Persi nel web, nella rete di un ragno tessitore fin troppo abile a intrappolarci e a nascondere con la sua tela il mondo “vero”, le storie degli Yousef e delle Hamida spariscono nel background delle nostre vite frenetiche, come della musica jazz all’aperitivo serale sui Navigli.
Eventi di cui indubbiamente conosciamo l’esistenza, ne sentiamo riecheggiare le note di tanto in tanto ma, troppo concentrati su altro, lasciamo il tutto frammentato in pezzi raccolti distrattamente: bombardamenti, città distrutte, profughi, accordi internazionali.
Un puzzle che resta frammentato sul tavolo mediatico e di cui scorgiamo spesso solo una cornice abbozzata.

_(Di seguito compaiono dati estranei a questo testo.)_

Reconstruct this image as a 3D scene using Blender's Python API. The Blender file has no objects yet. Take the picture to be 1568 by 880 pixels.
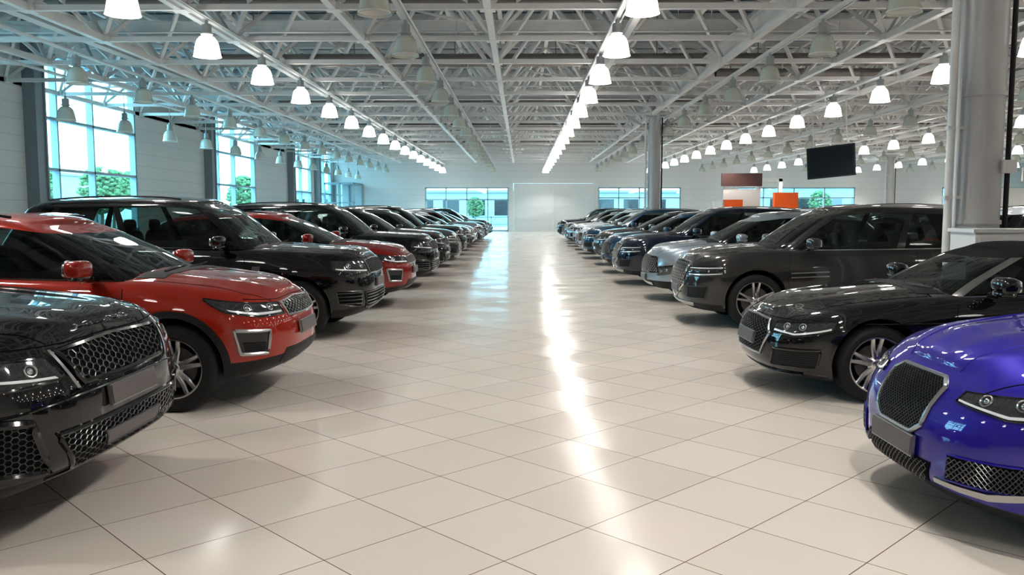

Banale “altro” viene invece abilmente spettacolarizzato e strumentalizzato per garantire audience, like, followers, cifre nel contatore delle visualizzazioni.
E di questo Sebastian prende coscienza piano piano, in quella casa sperduta, in fila al supermercato di un paesino sconosciuto, vedendo giocare suo figlio Giulio con il piccolo Tariq.
Una riflessione che matura silenziosamente, in modo intimo, nascondendo i suoi pensieri non solo alla moglie ma anche a noi lettori.
Noi, invadenti presenze che, fin dall’inizio, siamo stati in grado di entrare nella sua mente geniale ma anche resa fragile dallo stress e dall’ansia, lo riscopriamo forte e convinto nel suo ultimo discorso.
Un dialogo che riporta prepotentemente lo sguardo verso ciò che merita realmente attenzione, che non fa notizia tanto quanto l’hastag #sebastiancarcanichiediscusa ma a cui Sebastian dà voce.
E, almeno per un momento, ogni maschera in quel teatrino di vacuità cade.
“Non puoi proteggere le persone che ami, non da ogni pericolo e sconvolgimento, imprevisto e tragedia. Ma puoi affrontare con loro la tempesta.”